··· Given records

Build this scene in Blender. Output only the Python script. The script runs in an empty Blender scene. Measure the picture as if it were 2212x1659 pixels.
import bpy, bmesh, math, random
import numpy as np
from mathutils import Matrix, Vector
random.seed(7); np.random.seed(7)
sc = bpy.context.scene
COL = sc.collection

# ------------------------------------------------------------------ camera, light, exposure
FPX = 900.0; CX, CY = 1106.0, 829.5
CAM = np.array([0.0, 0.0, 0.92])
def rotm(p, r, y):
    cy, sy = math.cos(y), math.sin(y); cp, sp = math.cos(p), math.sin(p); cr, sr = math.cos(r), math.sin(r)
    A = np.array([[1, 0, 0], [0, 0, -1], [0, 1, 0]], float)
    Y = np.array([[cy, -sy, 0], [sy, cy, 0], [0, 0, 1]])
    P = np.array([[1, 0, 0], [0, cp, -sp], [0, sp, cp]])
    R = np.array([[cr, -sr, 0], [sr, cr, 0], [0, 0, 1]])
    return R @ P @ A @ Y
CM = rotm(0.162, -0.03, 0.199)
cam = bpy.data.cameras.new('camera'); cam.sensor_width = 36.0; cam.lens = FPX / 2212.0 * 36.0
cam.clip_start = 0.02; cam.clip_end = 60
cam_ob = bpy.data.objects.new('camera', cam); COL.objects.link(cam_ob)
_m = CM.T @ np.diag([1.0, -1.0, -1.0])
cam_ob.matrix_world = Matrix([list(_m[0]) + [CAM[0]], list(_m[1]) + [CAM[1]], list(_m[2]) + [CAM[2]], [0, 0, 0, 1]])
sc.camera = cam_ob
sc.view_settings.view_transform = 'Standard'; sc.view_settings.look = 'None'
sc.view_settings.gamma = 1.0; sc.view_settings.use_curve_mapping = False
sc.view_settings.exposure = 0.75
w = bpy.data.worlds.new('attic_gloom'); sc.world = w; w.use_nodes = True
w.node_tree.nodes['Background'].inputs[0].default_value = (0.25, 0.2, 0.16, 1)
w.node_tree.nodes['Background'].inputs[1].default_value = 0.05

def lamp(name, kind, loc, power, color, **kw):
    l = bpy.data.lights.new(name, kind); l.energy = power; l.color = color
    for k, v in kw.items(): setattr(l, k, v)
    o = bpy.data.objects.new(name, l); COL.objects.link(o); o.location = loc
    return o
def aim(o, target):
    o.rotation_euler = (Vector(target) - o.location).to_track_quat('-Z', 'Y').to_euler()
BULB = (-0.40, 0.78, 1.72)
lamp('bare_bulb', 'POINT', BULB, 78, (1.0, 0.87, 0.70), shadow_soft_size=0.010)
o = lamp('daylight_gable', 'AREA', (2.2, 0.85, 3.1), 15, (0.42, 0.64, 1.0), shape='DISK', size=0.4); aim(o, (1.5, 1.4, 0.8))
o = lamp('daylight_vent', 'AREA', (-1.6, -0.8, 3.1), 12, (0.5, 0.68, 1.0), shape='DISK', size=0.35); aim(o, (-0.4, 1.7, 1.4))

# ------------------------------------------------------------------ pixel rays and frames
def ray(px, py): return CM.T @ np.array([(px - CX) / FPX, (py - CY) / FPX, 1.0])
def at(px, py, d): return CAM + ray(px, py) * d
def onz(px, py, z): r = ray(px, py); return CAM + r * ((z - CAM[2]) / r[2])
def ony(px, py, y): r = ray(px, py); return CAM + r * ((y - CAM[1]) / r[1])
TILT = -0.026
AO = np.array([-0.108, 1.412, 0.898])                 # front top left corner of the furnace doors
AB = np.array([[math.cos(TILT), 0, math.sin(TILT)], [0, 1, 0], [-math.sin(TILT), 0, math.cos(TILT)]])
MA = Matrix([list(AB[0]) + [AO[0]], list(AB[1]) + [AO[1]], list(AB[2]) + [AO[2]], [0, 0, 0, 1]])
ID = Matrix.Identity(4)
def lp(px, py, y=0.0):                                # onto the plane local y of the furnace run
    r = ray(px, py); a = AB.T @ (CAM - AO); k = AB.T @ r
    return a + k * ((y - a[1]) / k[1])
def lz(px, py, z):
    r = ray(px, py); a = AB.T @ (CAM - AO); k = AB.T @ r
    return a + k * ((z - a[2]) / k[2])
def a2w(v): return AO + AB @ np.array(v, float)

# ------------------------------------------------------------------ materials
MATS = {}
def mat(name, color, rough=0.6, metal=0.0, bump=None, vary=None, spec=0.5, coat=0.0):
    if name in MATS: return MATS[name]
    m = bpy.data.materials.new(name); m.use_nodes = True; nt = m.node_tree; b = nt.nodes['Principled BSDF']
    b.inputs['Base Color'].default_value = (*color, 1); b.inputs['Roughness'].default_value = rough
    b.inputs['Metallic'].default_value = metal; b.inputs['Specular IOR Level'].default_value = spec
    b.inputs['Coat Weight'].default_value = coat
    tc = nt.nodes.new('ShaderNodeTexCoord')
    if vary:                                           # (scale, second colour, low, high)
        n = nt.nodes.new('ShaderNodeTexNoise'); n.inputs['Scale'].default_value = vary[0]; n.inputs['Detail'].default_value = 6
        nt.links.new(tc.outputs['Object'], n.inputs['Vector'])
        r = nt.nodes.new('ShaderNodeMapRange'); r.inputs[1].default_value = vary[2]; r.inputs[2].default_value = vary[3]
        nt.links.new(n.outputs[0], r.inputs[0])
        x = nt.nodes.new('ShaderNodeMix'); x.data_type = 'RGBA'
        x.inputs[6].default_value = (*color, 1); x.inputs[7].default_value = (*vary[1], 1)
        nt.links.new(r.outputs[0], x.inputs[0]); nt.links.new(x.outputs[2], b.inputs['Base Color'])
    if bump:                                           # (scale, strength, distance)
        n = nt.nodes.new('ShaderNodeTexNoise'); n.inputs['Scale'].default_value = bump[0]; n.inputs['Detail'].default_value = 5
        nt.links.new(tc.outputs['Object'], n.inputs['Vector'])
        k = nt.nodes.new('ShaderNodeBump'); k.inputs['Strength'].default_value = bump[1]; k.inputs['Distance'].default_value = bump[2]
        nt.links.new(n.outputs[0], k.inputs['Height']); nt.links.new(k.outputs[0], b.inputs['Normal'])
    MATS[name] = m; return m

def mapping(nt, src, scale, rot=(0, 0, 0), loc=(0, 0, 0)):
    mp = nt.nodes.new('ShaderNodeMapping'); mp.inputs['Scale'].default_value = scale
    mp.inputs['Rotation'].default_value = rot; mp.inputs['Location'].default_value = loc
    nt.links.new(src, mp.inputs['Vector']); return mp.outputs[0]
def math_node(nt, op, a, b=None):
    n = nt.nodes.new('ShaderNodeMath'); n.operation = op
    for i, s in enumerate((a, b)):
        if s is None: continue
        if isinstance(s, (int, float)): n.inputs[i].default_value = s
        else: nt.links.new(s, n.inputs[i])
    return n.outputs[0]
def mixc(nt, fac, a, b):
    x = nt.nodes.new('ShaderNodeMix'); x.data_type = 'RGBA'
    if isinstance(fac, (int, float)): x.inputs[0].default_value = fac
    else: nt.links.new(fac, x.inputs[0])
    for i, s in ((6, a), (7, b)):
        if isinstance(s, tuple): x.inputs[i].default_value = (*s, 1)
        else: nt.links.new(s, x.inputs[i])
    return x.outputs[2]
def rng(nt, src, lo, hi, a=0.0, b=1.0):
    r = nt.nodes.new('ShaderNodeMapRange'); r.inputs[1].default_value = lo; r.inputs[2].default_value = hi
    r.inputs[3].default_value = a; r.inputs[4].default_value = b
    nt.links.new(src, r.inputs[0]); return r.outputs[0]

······
··· Given records

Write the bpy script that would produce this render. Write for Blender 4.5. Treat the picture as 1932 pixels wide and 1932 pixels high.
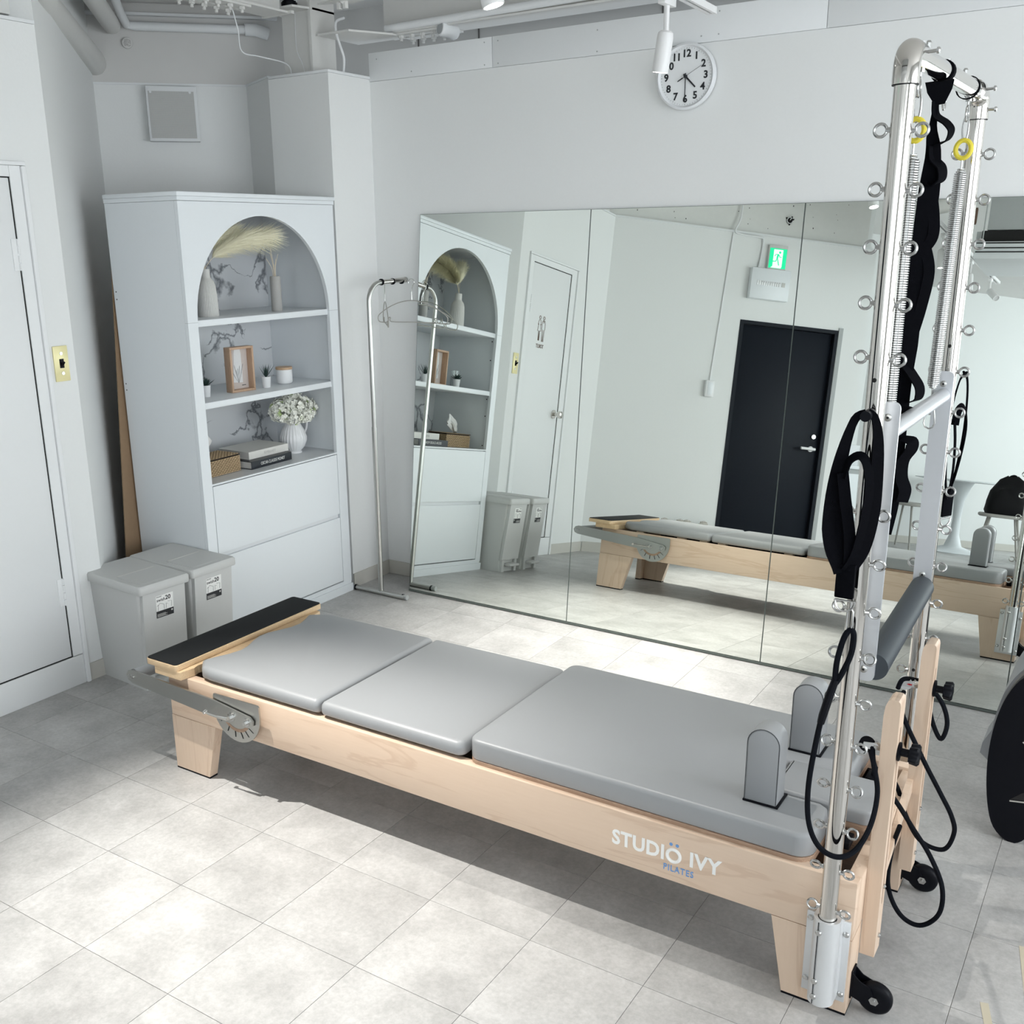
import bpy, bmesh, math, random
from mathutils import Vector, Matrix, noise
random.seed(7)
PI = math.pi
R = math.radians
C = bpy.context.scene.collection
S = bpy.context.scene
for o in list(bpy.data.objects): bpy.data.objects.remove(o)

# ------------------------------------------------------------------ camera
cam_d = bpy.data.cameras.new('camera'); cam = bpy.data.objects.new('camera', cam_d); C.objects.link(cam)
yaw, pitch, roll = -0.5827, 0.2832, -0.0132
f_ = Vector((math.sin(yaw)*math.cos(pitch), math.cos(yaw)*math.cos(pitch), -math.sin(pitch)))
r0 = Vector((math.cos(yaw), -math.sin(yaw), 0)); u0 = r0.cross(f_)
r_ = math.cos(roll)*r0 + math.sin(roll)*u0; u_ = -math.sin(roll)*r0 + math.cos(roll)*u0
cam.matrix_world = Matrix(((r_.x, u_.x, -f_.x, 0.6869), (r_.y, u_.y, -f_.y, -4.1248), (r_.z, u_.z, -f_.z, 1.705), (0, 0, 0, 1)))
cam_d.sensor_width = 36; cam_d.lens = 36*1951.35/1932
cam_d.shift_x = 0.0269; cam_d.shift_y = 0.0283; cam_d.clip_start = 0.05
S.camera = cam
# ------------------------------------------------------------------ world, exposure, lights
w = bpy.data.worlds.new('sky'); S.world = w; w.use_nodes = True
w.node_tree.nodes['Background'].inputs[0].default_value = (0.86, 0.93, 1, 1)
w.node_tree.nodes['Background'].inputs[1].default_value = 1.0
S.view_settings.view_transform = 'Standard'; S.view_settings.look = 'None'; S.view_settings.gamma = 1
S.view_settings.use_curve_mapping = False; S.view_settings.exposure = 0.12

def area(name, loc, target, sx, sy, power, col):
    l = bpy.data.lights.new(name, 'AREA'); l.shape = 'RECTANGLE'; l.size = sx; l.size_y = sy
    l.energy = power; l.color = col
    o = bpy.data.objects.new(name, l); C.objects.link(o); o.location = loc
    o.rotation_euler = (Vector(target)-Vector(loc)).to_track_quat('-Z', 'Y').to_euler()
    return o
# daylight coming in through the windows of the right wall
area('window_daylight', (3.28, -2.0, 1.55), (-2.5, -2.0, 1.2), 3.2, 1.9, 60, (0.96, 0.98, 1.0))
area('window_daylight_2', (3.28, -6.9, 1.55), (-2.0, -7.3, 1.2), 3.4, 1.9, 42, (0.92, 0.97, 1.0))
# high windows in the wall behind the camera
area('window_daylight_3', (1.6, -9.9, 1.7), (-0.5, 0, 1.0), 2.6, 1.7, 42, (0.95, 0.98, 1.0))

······
··· Given records

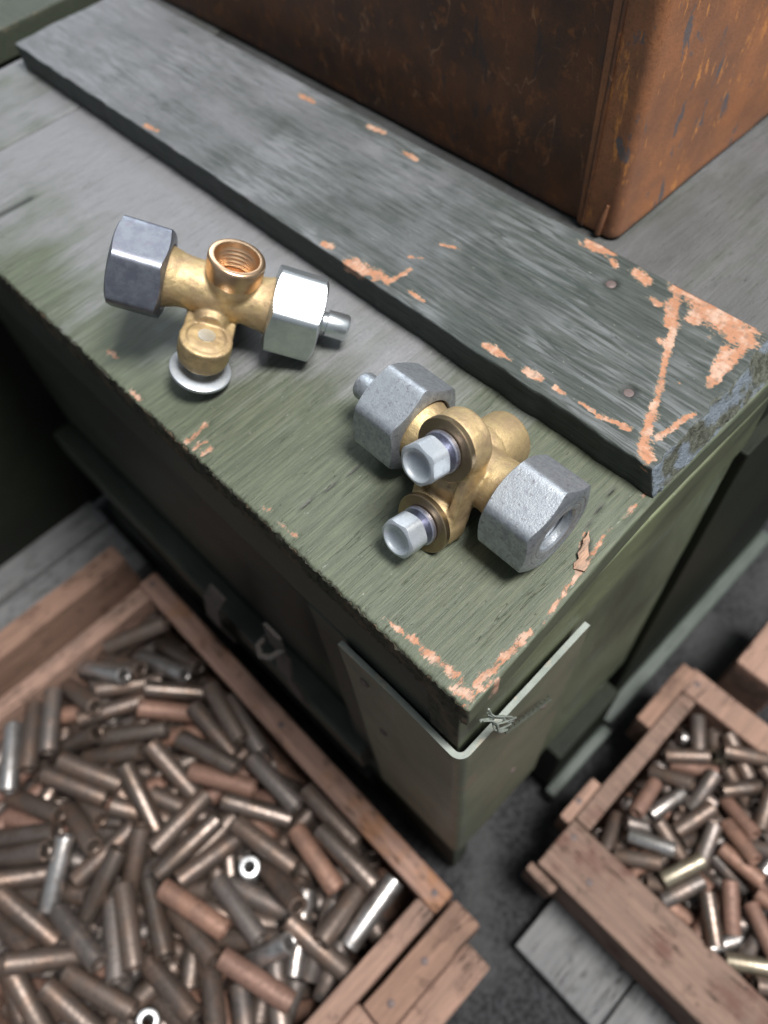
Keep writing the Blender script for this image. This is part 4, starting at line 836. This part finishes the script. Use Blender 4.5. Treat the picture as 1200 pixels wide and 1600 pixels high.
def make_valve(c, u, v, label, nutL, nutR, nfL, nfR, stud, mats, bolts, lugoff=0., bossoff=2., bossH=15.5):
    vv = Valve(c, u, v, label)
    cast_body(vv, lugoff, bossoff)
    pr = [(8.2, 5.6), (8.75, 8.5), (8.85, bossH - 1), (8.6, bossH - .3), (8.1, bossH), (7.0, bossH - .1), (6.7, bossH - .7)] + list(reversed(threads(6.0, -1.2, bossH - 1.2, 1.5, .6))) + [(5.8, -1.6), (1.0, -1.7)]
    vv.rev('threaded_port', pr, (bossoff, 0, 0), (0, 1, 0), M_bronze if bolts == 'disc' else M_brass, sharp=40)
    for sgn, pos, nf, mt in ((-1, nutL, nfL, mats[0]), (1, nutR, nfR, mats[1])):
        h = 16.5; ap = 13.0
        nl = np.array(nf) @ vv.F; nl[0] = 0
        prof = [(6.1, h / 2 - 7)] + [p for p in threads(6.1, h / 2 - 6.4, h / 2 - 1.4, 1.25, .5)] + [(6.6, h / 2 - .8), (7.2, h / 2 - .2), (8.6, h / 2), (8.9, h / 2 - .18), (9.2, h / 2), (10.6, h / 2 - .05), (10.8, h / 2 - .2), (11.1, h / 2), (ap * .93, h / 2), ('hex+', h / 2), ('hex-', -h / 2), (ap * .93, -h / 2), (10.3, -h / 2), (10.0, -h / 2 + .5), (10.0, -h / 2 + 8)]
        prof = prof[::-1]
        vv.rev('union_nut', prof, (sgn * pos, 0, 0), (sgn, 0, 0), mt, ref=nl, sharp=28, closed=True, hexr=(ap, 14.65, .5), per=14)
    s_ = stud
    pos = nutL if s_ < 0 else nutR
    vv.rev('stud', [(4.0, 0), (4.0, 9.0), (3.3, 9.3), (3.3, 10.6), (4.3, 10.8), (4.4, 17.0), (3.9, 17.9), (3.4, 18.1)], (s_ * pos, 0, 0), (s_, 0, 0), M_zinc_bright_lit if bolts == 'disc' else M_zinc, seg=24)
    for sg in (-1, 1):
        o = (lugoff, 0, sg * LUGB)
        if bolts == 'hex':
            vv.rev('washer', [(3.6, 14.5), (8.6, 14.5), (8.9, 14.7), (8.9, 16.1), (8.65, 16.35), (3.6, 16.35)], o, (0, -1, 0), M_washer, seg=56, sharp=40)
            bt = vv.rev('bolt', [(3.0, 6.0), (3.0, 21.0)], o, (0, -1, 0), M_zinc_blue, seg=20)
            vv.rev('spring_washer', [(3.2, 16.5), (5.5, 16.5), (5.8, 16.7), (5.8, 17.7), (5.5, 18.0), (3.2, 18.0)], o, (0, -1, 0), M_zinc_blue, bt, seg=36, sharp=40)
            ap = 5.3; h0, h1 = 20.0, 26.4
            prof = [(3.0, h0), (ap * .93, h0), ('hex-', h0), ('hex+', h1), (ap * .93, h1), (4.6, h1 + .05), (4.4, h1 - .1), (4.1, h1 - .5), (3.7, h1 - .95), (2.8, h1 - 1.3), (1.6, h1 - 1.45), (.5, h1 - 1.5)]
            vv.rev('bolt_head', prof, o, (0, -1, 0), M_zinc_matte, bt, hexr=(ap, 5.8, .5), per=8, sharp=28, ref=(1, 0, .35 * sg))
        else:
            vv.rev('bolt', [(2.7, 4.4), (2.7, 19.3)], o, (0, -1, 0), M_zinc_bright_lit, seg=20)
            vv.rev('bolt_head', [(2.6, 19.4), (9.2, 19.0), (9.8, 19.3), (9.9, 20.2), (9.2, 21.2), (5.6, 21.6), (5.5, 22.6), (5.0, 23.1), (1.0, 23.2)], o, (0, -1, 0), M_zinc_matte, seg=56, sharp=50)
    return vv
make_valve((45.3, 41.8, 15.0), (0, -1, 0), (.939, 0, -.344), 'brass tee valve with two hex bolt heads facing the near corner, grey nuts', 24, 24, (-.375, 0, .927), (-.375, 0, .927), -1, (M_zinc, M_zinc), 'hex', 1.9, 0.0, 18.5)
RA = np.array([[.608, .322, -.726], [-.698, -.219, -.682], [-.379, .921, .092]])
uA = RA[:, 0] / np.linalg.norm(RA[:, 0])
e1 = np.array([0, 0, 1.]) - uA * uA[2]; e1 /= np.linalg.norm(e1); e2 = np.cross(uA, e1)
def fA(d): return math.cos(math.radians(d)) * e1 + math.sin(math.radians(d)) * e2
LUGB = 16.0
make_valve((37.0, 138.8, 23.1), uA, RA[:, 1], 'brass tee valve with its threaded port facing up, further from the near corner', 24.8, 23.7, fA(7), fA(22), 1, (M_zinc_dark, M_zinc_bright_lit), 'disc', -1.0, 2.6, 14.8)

······

Begin with the line that has "Build this scene" in the listing above and end after the line that has "COL = sc.collection"; output those lines exactly.

= Response to this task =
Build this scene in Blender. Output only the Python script. The script runs in an empty Blender scene. Measure the picture as if it were 2212x1659 pixels.
import bpy, bmesh, math, random
import numpy as np
from mathutils import Matrix, Vector
random.seed(7); np.random.seed(7)
sc = bpy.context.scene
COL = sc.collection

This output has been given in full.